[START OF Data to process]

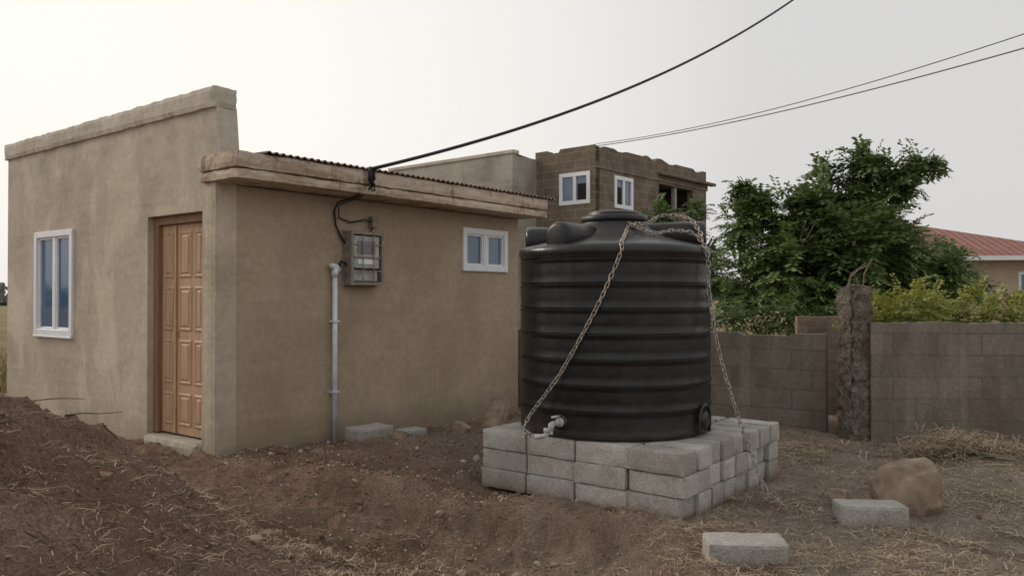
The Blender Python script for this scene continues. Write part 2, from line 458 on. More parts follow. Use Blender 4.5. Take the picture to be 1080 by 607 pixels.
for _ in range(90):
    if R()<.4: x=U(-2.6,-.4); y=U(2.8,4.6)
    elif R()<.4: x=random.gauss(4.15,.5); y=random.gauss(7.7,.2)
    else: x=U(2.2,5.5); y=U(5,8)
    if blocked(x,y) or y>8.1: continue
    z=height(x,y)+.01; a=U(0,6.28); L=U(.1,.4); p=Vector((x,y,z)); pts=[p]
    for k in range(4):
        a+=U(-.4,.4); p=p+Vector((math.cos(a),math.sin(a),U(-.05,.12)))*L/4; p.z=max(p.z,height(p.x,p.y)+.004); pts.append(p)
    tw.append(tube(pts,[.004,.0035,.003,.0025,.0015],5))
mesh_obj('twigs',*join(tw),m_bark)

# ---------------------------------------------------------------- main small building
B=empty('plastered_building',(A0.x,A0.y,0),math.atan2(.787,.617))
LW=4.33; LF=4.55; ZP=3.17
d=wall(LF,-.2,ZP,.2,[(LF-3.72,LF-2.77,1.08,2.23),(LF-1.18,LF-.22,.19,2.27)])
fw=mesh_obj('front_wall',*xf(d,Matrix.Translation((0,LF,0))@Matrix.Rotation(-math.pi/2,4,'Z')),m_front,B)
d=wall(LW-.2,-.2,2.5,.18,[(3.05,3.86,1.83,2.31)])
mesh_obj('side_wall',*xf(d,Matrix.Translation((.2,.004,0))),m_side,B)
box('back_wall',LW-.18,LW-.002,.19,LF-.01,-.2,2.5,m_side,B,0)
box('far_side_wall',.2,LW-.2,LF-.2,LF-.012,-.2,2.9,m_side,B,0)
d=roughbox(.215,.19,2.72,.06,.004,3,.008)
mesh_obj('corner_pier',*xf(d,Matrix.Translation((.098,.092,-.2))),m_front,B)
d=roughbox(.25,LF+.06,.20,.05,.006,5,.012)
mesh_obj('parapet_cap',*xf(d,Matrix.Translation((.088,LF/2+.025,3.162))),m_cap,B)
V=[(.001,-.05,2.74),(.199,-.05,2.74),(.199,.01,2.74),(.001,.01,2.74),(.001,-.004,3.16),(.199,-.004,3.16),(.199,.01,3.16),(.001,.01,3.16)]
mesh_obj('parapet_end',V,boxdata(0,1,0,1,0,1)[1],m_cap,B)
d=roughbox(4.5,.60,.145,.05,.006,9,.008)
mesh_obj('fascia_upper_board',*xf(d,Matrix.Translation((2.19,-.10,2.60))),m_fascia,B)
d=roughbox(4.484,.588,.088,.05,.005,14,.006)
mesh_obj('fascia_lower_board',*xf(d,Matrix.Translation((2.192,-.098,2.509))),m_fascia,B)
V=[];F=[];N=260
for i in range(N+1):
    x=.21+(4.36)*i/N; w=.012*math.sin(x*2*math.pi/.076)
    jut=-.425-.012*noise.noise(Vector((x*3,0,0)))
    V+=[(x,jut,2.758+w),(x,LF-.22,2.88+w),(x,jut,2.753+w),(x,LF-.22,2.875+w)]
for i in range(N):
    a=i*4; F+=[(a,a+4,a+5,a+1),(a+2,a+3,a+7,a+6),(a,a+2,a+6,a+4)]
mesh_obj('roof_sheet',V,F,m_roof,B)
def D(name,x0,x1,s0,s1,z0,z1,mat,bv=.006): return box(name,x0,x1,s0,s1,z0,z1,mat,B,bv)
D('door_frame_left',.06,.16,1.10,1.178,.2,2.268,m_dframe); D('door_frame_right',.06,.16,.222,.30,.2,2.268,m_dframe)
D('door_frame_top',.062,.158,.30,1.10,2.19,2.266,m_dframe)
D('door_leaf',.105,.145,.302,1.098,.21,2.188,m_door)
dp=[]
rows=[(.29,.60),(.68,1.10),(1.18,1.60),(1.68,2.12)]
for ri,(z0,z1) in enumerate(rows):
    for (s0,s1) in ((.36,.515),(.565,.78),(.89,1.05)):
        V,F=[],[]
        x=.105
        ring=[(0,x-.001),(.012,x-.010),(.022,x-.010),(.034,x-.002),(.055,x-.012)]
        for k,(o,xx) in enumerate(ring):
            V+=[(xx,s0+o,z0+o),(xx,s1-o,z0+o),(xx,s1-o,z1-o),(xx,s0+o,z1-o)]
        for k in range(len(ring)-1):
            for q in range(4):
                q2=(q+1)%4; F.append((k*4+q,k*4+4+q,k*4+4+q2,k*4+q2))
        n=(len(ring)-1)*4; F.append((n,n+3,n+2,n+1))
        dp.append((V,F))
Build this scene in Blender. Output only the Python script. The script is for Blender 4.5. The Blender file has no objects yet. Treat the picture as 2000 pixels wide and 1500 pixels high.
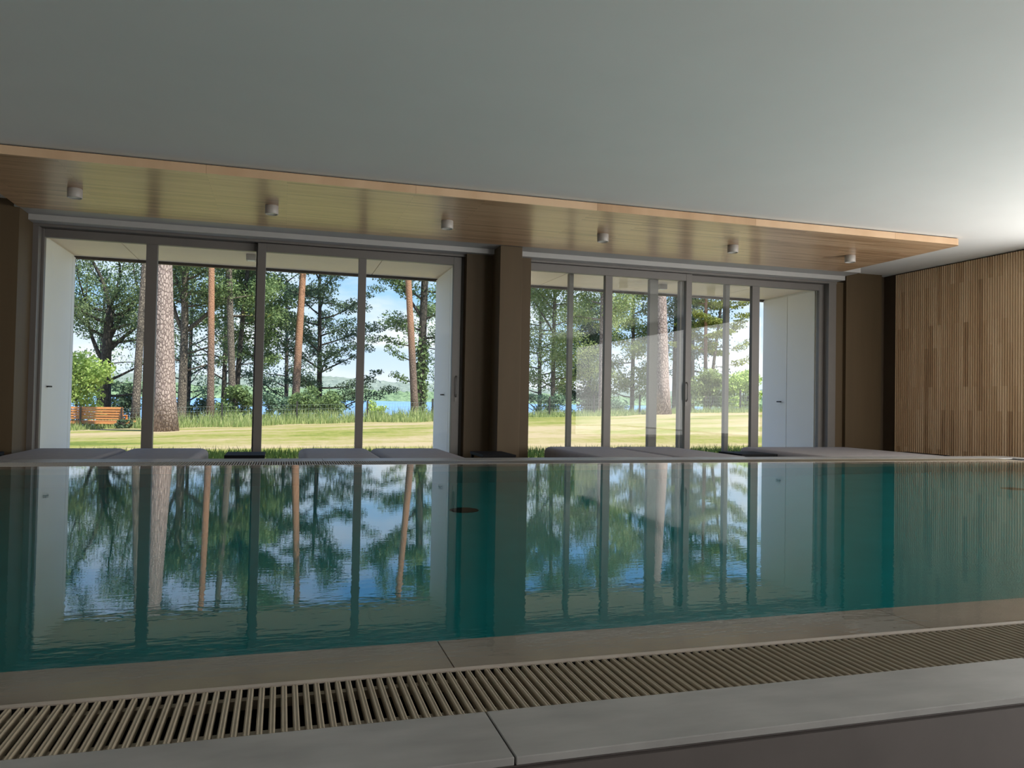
import bpy, bmesh, math, random
import numpy as np
from mathutils import Vector, Matrix

C = bpy.context.scene.collection
SC = bpy.context.scene
PI = math.pi

# ------------------------------------------------------------------ camera
YAW, PITCH, ROLL = math.radians(16.593), math.radians(1.284), math.radians(-1.056)
CAM_H = 0.58
fw = Vector((math.sin(YAW) * math.cos(PITCH), math.cos(YAW) * math.cos(PITCH), math.sin(PITCH)))
r0 = Vector((math.cos(YAW), -math.sin(YAW), 0))
d0 = fw.cross(r0)
rt = r0 * math.cos(ROLL) + d0 * math.sin(ROLL)
dn = -r0 * math.sin(ROLL) + d0 * math.cos(ROLL)
cam = bpy.data.cameras.new('camera')
cam.sensor_width = 36.0
cam.lens = 36.0 * 1505.1 / 2000
cam.clip_start, cam.clip_end = 0.05, 9000
camo = bpy.data.objects.new('camera', cam)
C.objects.link(camo)
M = Matrix((rt, -dn, -fw)).transposed().to_4x4()
M.translation = Vector((0, 0, CAM_H))
camo.matrix_world = M
SC.camera = camo

# ------------------------------------------------------------------ exposure, sky, sun, daylight, added fill
SC.view_settings.view_transform = 'Standard'
SC.view_settings.look = 'None'
SC.view_settings.gamma = 1.0
SC.view_settings.use_curve_mapping = False
SC.view_settings.exposure = 0.35

SUN_ENERGY = 7.4
SKY_STRENGTH = 1.0
SIDE_LIGHT = 360.0     # lamp in place of daylight from the unseen side window at the right
BACK_FILL = 135.0     # added fill lamp behind the camera, no window known there

w = bpy.data.worlds.new('sky')
SC.world = w
w.use_nodes = True
nt = w.node_tree
nt.nodes.clear()
N = nt.nodes.new
out = N('ShaderNodeOutputWorld'); bg = N('ShaderNodeBackground')
tc = N('ShaderNodeTexCoord'); sep = N('ShaderNodeSeparateXYZ')
nt.links.new(tc.outputs['Generated'], sep.inputs[0])
grad = N('ShaderNodeValToRGB')
e = grad.color_ramp.elements
e[0].position, e[0].color = 0.0, (0.80, 0.88, 1.0, 1)
e[1].position, e[1].color = 0.42, (0.10, 0.30, 0.80, 1)
m = e.new(0.13); m.color = (0.36, 0.64, 1.0, 1)
m = e.new(0.24); m.color = (0.16, 0.42, 0.93, 1)
nt.links.new(sep.outputs['Z'], grad.inputs[0])
mp = N('ShaderNodeMapping'); mp.inputs['Scale'].default_value = (3.2, 3.2, 10.0)
mp.inputs['Location'].default_value = (0.35, 0.1, 0.55)
nt.links.new(tc.outputs['Generated'], mp.inputs[0])
nz = N('ShaderNodeTexNoise'); nz.inputs['Scale'].default_value = 1.5
nz.inputs['Detail'].default_value = 7.0; nz.inputs['Roughness'].default_value = 0.55
nt.links.new(mp.outputs[0], nz.inputs['Vector'])
cr = N('ShaderNodeValToRGB')
cr.color_ramp.elements[0].position = 0.42; cr.color_ramp.elements[1].position = 0.60
nt.links.new(nz.outputs['Fac'], cr.inputs[0])
fade = N('ShaderNodeMapRange'); fade.inputs['From Min'].default_value = 0.09; fade.inputs['From Max'].default_value = 0.17
fade.inputs['To Min'].default_value = 0.95; fade.inputs['To Max'].default_value = 0.45
nt.links.new(sep.outputs['Z'], fade.inputs['Value'])
mul = N('ShaderNodeMath'); mul.operation = 'MULTIPLY'
nt.links.new(cr.outputs['Color'], mul.inputs[0]); nt.links.new(fade.outputs[0], mul.inputs[1])
mx = N('ShaderNodeMixRGB'); mx.inputs[2].default_value = (0.93, 0.95, 1.0, 1)
nt.links.new(mul.outputs[0], mx.inputs[0]); nt.links.new(grad.outputs[0], mx.inputs[1])
nt.links.new(mx.outputs[0], bg.inputs[0]); bg.inputs[1].default_value = SKY_STRENGTH
nt.links.new(bg.outputs[0], out.inputs[0])

sun = bpy.data.lights.new('sun', 'SUN'); sun.energy = SUN_ENERGY; sun.angle = math.radians(0.6)
sun.color = (1.0, 0.95, 0.86)
suno = bpy.data.objects.new('sun', sun); C.objects.link(suno)
suno.rotation_euler = Vector((-0.34, 0.46, -0.95)).to_track_quat('-Z', 'Y').to_euler()
suno.location = (30, -40, 60)

def area(name, loc, aim, sx, sy, power, col):
    l = bpy.data.lights.new(name, 'AREA'); l.shape = 'RECTANGLE'; l.size, l.size_y = sx, sy
    l.energy = power; l.color = col
    o = bpy.data.objects.new(name, l); C.objects.link(o); o.location = loc
    o.rotation_euler = Vector(aim).to_track_quat('-Z', 'Y').to_euler()
    return o
area('daylight_side_window', (9.10, 1.9, 1.05), (-1, 0, 0), 10.2, 2.6, SIDE_LIGHT, (1.0, 0.98, 0.95))
area('added_back_fill', (6.65, -3.98, 1.1), (0, 1, 0), 2.1, 2.3, BACK_FILL, (1.0, 0.98, 0.95))

# ------------------------------------------------------------------ helpers
def obj(name, bm, mats, parent=None, smooth=False, bevel=0.0, seg=2):
    me = bpy.data.meshes.new(name)
    if isinstance(bm, bmesh.types.BMesh):
        bmesh.ops.recalc_face_normals(bm, faces=bm.faces[:])
        bm.to_mesh(me); bm.free()
    else:
        vs, fs = bm
        me.from_pydata([tuple(v) for v in vs], [], [tuple(f) for f in fs])
    if not isinstance(mats, (list, tuple)):
        mats = [mats]
    for m in mats:
        me.materials.append(m)
    if smooth:
        me.polygons.foreach_set('use_smooth', [True] * len(me.polygons))
    o = bpy.data.objects.new(name, me); C.objects.link(o)
    if parent is not None:
        o.parent = parent
    if bevel > 0:
        b = o.modifiers.new('bevel', 'BEVEL'); b.width = bevel; b.segments = seg; b.limit_method = 'ANGLE'
    return o

def tag(o, label, cat, group=None, kind=None):
    o['label'] = label; o['category'] = cat
    if group: o['group'] = group
    if kind: o['kind'] = kind
    return o

def thing(name, label, cat, loc=(0, 0, 0), rz=0.0, group=None, kind=None):
    o = bpy.data.objects.new(name, None); C.objects.link(o)
    o.empty_display_size = 0.1; o.location = loc; o.rotation_euler = (0, 0, rz)
    return tag(o, label, cat, group, kind)

def bx(bm, x0, x1, y0, y1, z0, z1, mat=0):
    v = [bm.verts.new(p) for p in ((x0, y0, z0), (x1, y0, z0), (x1, y1, z0), (x0, y1, z0), (x0, y0, z1), (x1, y0, z1), (x1, y1, z1), (x0, y1, z1))]
    for f in ((0, 3, 2, 1), (4, 5, 6, 7), (0, 1, 5, 4), (1, 2, 6, 5), (2, 3, 7, 6), (3, 0, 4, 7)):
        bm.faces.new([v[i] for i in f]).material_index = mat
    return bm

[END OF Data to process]

# [What you need to do]
Begin with the first line of the entries above and write out each line exactly, ending with the line containing "mesh_obj('twigs',*join(tw),m_bark)". Leave out pictures.

# [Answer for the task]
The Blender Python script for this scene continues. Write part 2, from line 458 on. More parts follow. Use Blender 4.5. Take the picture to be 1080 by 607 pixels.
for _ in range(90):
    if R()<.4: x=U(-2.6,-.4); y=U(2.8,4.6)
    elif R()<.4: x=random.gauss(4.15,.5); y=random.gauss(7.7,.2)
    else: x=U(2.2,5.5); y=U(5,8)
    if blocked(x,y) or y>8.1: continue
    z=height(x,y)+.01; a=U(0,6.28); L=U(.1,.4); p=Vector((x,y,z)); pts=[p]
    for k in range(4):
        a+=U(-.4,.4); p=p+Vector((math.cos(a),math.sin(a),U(-.05,.12)))*L/4; p.z=max(p.z,height(p.x,p.y)+.004); pts.append(p)
    tw.append(tube(pts,[.004,.0035,.003,.0025,.0015],5))
mesh_obj('twigs',*join(tw),m_bark)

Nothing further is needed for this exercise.